Emerson immediately apologized for his uncharacteristic mistake. Birmingham is not a Muslim-only city, although parts of it may be; nor is it true (as I know from many trips there over the years) that non-Muslims do not go there. Emerson was absolutely right to apologize.

Fox News, however, doubled down by repeating the claim that some of the suburbs of Paris, among other areas in France, are effectively "no-go" areas. It looked as if the hilarity would continue indefinitely. The BBC and other media competitors had a field day running stories on this, there being nothing quite so vital to seize upon as the public humiliation of a rival. The story seemed to reach a peak when the Mayor of Paris threatened to sue Fox News for harming the reputation of the city.

As it happens, I do not like the term "no-go zones" to describe the areas of certain cities in Europe where majority Muslim populations can imbue a feeling of separatism from wider society. This is a knotty and evolving problem. Daniel Pipes is one of the few scholars to have aptly described the difficulty in describing these areas, which are emerging across Europe. None is a place where non-Muslims are actually "forbidden" to go. None is a place with an entirely different rule of law. But they do exist. They are places where behavior that is commonplace in wider society would certainly be discouraged, sometimes intimidatingly so.

From experience, I know there are problems that can come along with such a separation. For instance, many people born into these areas are likely to grow up in something that is, if not in outright opposition to, then certainly parallel with, "mainstream" society. Seven years ago, while interviewing people in some of these areas, I heard testimony from women who had, for instance, been mistreated by their local sharia tribunals -- tribunals to which they had gone without being aware of their rights as British women. Granted that those with whom I spoke had subsequently become aware of the differences between the law of the land and sharia law. The witnesses were inevitably self-selecting in that they were willing to be interviewed, and by a man. But there is no doubting that some people in these areas lead a life that is sealed off -- indeed, separate from -- the rest of society.

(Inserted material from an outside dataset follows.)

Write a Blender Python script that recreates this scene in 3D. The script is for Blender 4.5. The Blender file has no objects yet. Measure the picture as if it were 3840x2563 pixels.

It is certainly true that there are suburbs of Paris where the realities are far starker than those in Birmingham. When it comes to an area such as Malmö in Sweden, for instance, it is fairly undeniable that Daniel Pipes's improved suggestion for a name for such places -- "semi-autonomous sectors" -- is close to the mark.

Almost nobody denies that Europe has an integration problem. But while occasionally acknowledging it, almost nobody has any idea of what to do about it.

Which brings me back to Fox News. Because, amid all the giggling and the twitter hashtags, something dark is going on in Britain and France.

Last year in the UK, we discovered that a portion of Birmingham's secular state schools had been taken over by Islamic fundamentalists. The "Trojan Horse" plot discoveries led to a set of revelations about what was being taught at Muslim-majority schools in Muslim-dominant areas. The results of these discoveries -- which included teachings that Muslims were to distance themselves from non-Muslims, look down on them and not take them as friends -- shocked the nation. It still seems shaken. Yet most Muslim leaders and Muslim communal organizations in the UK simply denied the findings of successive government-led inquiries into these Birmingham schools. Instead of tackling the outrages, they dismissed them as some "Islamophobic" plot. This widely noticed rejection of reality has itself concerned the politicians and the public.

Of course, Paris has suffered far more visibly and brutally in recent weeks. The Mayor of Paris should not make a priority of worrying about how accurately or not Fox News portrays her city. A far more urgent concern is to make sure that no more Jews or journalists are murdered in her city by domestically-produced jihadists. Stop that happening, and she will find that Paris's reputation as an idyllic city might yet be mended. But as the Mayor of Paris -- like the Prime Minister of Great Britain -- lined up to savage a foreign news station, it seemed that we were witnessing an example of what they call "displacement:" it is so much easier to laugh at Fox News than to deal with the jolting nugget of truth that may have been exaggerated. So much easier to choke on your porridge at the "idiocy" of an American than to stop your schools from being lost to extremist ideologies. And so much easier to talk of "suing" a news channel than to prevent atrocities of the kind we saw last month from happening again in your city. We may be used to shooting messengers. But now we do not do even that. We just giggle at them.